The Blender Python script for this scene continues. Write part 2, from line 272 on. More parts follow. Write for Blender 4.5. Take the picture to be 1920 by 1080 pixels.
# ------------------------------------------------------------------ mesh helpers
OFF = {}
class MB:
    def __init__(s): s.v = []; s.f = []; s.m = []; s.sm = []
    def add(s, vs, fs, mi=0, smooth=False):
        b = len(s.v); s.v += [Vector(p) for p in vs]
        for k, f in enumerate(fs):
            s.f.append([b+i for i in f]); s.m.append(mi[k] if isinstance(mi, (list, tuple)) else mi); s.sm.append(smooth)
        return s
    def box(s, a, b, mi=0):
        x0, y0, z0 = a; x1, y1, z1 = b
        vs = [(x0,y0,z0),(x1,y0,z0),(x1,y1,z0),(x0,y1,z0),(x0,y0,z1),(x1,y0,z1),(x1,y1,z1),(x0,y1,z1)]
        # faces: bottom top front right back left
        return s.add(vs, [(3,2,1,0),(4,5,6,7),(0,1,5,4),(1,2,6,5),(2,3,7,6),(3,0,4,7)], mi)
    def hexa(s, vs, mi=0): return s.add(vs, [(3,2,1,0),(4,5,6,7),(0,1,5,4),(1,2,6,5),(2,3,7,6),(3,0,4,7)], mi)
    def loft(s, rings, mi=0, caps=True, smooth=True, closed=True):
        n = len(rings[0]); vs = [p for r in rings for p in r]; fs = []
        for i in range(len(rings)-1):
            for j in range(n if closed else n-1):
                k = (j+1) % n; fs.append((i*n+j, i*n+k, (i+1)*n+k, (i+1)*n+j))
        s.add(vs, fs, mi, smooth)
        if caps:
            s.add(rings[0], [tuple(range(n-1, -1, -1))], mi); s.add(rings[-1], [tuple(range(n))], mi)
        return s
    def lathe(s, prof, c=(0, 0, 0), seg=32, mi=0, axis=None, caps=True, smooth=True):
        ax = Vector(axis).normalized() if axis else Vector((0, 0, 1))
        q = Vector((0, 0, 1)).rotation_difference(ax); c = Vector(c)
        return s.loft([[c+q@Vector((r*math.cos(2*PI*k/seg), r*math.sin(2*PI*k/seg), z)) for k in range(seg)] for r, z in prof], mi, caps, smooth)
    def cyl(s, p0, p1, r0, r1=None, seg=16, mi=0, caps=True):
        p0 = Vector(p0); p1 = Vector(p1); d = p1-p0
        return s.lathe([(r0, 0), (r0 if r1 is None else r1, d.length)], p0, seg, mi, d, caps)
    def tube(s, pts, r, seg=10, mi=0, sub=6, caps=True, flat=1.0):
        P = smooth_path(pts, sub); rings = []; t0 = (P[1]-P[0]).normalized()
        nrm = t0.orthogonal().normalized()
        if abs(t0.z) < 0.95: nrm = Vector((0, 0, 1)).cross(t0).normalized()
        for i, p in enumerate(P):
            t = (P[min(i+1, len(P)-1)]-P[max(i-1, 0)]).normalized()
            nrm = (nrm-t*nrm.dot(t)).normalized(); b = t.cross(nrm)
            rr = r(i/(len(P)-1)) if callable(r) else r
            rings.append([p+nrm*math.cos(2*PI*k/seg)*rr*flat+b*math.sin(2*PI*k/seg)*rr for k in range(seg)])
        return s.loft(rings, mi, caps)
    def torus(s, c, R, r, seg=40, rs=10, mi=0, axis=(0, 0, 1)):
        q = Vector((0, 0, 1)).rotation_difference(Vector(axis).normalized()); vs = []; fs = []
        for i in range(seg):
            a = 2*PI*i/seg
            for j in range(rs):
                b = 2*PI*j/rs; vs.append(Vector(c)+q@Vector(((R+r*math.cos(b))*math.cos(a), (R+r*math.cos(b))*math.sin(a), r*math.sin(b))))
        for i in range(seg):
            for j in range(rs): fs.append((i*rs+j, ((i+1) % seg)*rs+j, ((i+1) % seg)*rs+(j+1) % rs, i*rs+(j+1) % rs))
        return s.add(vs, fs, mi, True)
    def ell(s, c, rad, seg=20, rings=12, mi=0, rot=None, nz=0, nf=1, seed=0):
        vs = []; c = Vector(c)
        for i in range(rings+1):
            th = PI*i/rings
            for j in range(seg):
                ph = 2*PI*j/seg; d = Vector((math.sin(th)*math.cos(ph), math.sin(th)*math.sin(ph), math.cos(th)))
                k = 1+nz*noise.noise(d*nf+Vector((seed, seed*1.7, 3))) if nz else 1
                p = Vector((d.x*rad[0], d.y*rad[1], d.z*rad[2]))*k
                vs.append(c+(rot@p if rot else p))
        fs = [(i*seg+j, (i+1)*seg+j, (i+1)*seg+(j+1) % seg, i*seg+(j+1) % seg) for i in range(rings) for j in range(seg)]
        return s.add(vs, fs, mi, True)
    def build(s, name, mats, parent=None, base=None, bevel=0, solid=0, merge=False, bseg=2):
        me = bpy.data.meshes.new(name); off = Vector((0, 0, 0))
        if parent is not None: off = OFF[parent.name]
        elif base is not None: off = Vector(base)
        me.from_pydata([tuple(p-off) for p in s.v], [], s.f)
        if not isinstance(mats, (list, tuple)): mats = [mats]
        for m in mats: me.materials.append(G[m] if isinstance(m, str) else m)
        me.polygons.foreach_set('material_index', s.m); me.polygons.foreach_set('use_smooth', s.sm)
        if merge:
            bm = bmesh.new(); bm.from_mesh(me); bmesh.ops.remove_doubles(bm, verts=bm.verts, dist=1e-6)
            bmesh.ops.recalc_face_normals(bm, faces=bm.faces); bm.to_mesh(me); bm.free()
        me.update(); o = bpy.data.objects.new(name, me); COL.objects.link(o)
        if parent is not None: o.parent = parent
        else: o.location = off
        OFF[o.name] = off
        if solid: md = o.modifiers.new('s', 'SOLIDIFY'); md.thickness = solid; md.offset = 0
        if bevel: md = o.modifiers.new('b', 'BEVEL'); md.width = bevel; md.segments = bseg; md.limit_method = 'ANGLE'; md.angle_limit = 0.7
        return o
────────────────
=== Task directions ===
Quote the entire listing above exactly.

=== Complete output ===
The Blender Python script for this scene continues. Write part 2, from line 272 on. More parts follow. Write for Blender 4.5. Take the picture to be 1920 by 1080 pixels.
# ------------------------------------------------------------------ mesh helpers
OFF = {}
class MB:
    def __init__(s): s.v = []; s.f = []; s.m = []; s.sm = []
    def add(s, vs, fs, mi=0, smooth=False):
        b = len(s.v); s.v += [Vector(p) for p in vs]
        for k, f in enumerate(fs):
            s.f.append([b+i for i in f]); s.m.append(mi[k] if isinstance(mi, (list, tuple)) else mi); s.sm.append(smooth)
        return s
    def box(s, a, b, mi=0):
        x0, y0, z0 = a; x1, y1, z1 = b
        vs = [(x0,y0,z0),(x1,y0,z0),(x1,y1,z0),(x0,y1,z0),(x0,y0,z1),(x1,y0,z1),(x1,y1,z1),(x0,y1,z1)]
        # faces: bottom top front right back left
        return s.add(vs, [(3,2,1,0),(4,5,6,7),(0,1,5,4),(1,2,6,5),(2,3,7,6),(3,0,4,7)], mi)
    def hexa(s, vs, mi=0): return s.add(vs, [(3,2,1,0),(4,5,6,7),(0,1,5,4),(1,2,6,5),(2,3,7,6),(3,0,4,7)], mi)
    def loft(s, rings, mi=0, caps=True, smooth=True, closed=True):
        n = len(rings[0]); vs = [p for r in rings for p in r]; fs = []
        for i in range(len(rings)-1):
            for j in range(n if closed else n-1):
                k = (j+1) % n; fs.append((i*n+j, i*n+k, (i+1)*n+k, (i+1)*n+j))
        s.add(vs, fs, mi, smooth)
        if caps:
            s.add(rings[0], [tuple(range(n-1, -1, -1))], mi); s.add(rings[-1], [tuple(range(n))], mi)
        return s
    def lathe(s, prof, c=(0, 0, 0), seg=32, mi=0, axis=None, caps=True, smooth=True):
        ax = Vector(axis).normalized() if axis else Vector((0, 0, 1))
        q = Vector((0, 0, 1)).rotation_difference(ax); c = Vector(c)
        return s.loft([[c+q@Vector((r*math.cos(2*PI*k/seg), r*math.sin(2*PI*k/seg), z)) for k in range(seg)] for r, z in prof], mi, caps, smooth)
    def cyl(s, p0, p1, r0, r1=None, seg=16, mi=0, caps=True):
        p0 = Vector(p0); p1 = Vector(p1); d = p1-p0
        return s.lathe([(r0, 0), (r0 if r1 is None else r1, d.length)], p0, seg, mi, d, caps)
    def tube(s, pts, r, seg=10, mi=0, sub=6, caps=True, flat=1.0):
        P = smooth_path(pts, sub); rings = []; t0 = (P[1]-P[0]).normalized()
        nrm = t0.orthogonal().normalized()
        if abs(t0.z) < 0.95: nrm = Vector((0, 0, 1)).cross(t0).normalized()
        for i, p in enumerate(P):
            t = (P[min(i+1, len(P)-1)]-P[max(i-1, 0)]).normalized()
            nrm = (nrm-t*nrm.dot(t)).normalized(); b = t.cross(nrm)
            rr = r(i/(len(P)-1)) if callable(r) else r
            rings.append([p+nrm*math.cos(2*PI*k/seg)*rr*flat+b*math.sin(2*PI*k/seg)*rr for k in range(seg)])
        return s.loft(rings, mi, caps)
    def torus(s, c, R, r, seg=40, rs=10, mi=0, axis=(0, 0, 1)):
        q = Vector((0, 0, 1)).rotation_difference(Vector(axis).normalized()); vs = []; fs = []
        for i in range(seg):
            a = 2*PI*i/seg
            for j in range(rs):
                b = 2*PI*j/rs; vs.append(Vector(c)+q@Vector(((R+r*math.cos(b))*math.cos(a), (R+r*math.cos(b))*math.sin(a), r*math.sin(b))))
        for i in range(seg):
            for j in range(rs): fs.append((i*rs+j, ((i+1) % seg)*rs+j, ((i+1) % seg)*rs+(j+1) % rs, i*rs+(j+1) % rs))
        return s.add(vs, fs, mi, True)
    def ell(s, c, rad, seg=20, rings=12, mi=0, rot=None, nz=0, nf=1, seed=0):
        vs = []; c = Vector(c)
        for i in range(rings+1):
            th = PI*i/rings
            for j in range(seg):
                ph = 2*PI*j/seg; d = Vector((math.sin(th)*math.cos(ph), math.sin(th)*math.sin(ph), math.cos(th)))
                k = 1+nz*noise.noise(d*nf+Vector((seed, seed*1.7, 3))) if nz else 1
                p = Vector((d.x*rad[0], d.y*rad[1], d.z*rad[2]))*k
                vs.append(c+(rot@p if rot else p))
        fs = [(i*seg+j, (i+1)*seg+j, (i+1)*seg+(j+1) % seg, i*seg+(j+1) % seg) for i in range(rings) for j in range(seg)]
        return s.add(vs, fs, mi, True)
    def build(s, name, mats, parent=None, base=None, bevel=0, solid=0, merge=False, bseg=2):
        me = bpy.data.meshes.new(name); off = Vector((0, 0, 0))
        if parent is not None: off = OFF[parent.name]
        elif base is not None: off = Vector(base)
        me.from_pydata([tuple(p-off) for p in s.v], [], s.f)
        if not isinstance(mats, (list, tuple)): mats = [mats]
        for m in mats: me.materials.append(G[m] if isinstance(m, str) else m)
        me.polygons.foreach_set('material_index', s.m); me.polygons.foreach_set('use_smooth', s.sm)
        if merge:
            bm = bmesh.new(); bm.from_mesh(me); bmesh.ops.remove_doubles(bm, verts=bm.verts, dist=1e-6)
            bmesh.ops.recalc_face_normals(bm, faces=bm.faces); bm.to_mesh(me); bm.free()
        me.update(); o = bpy.data.objects.new(name, me); COL.objects.link(o)
        if parent is not None: o.parent = parent
        else: o.location = off
        OFF[o.name] = off
        if solid: md = o.modifiers.new('s', 'SOLIDIFY'); md.thickness = solid; md.offset = 0
        if bevel: md = o.modifiers.new('b', 'BEVEL'); md.width = bevel; md.segments = bseg; md.limit_method = 'ANGLE'; md.angle_limit = 0.7
        return o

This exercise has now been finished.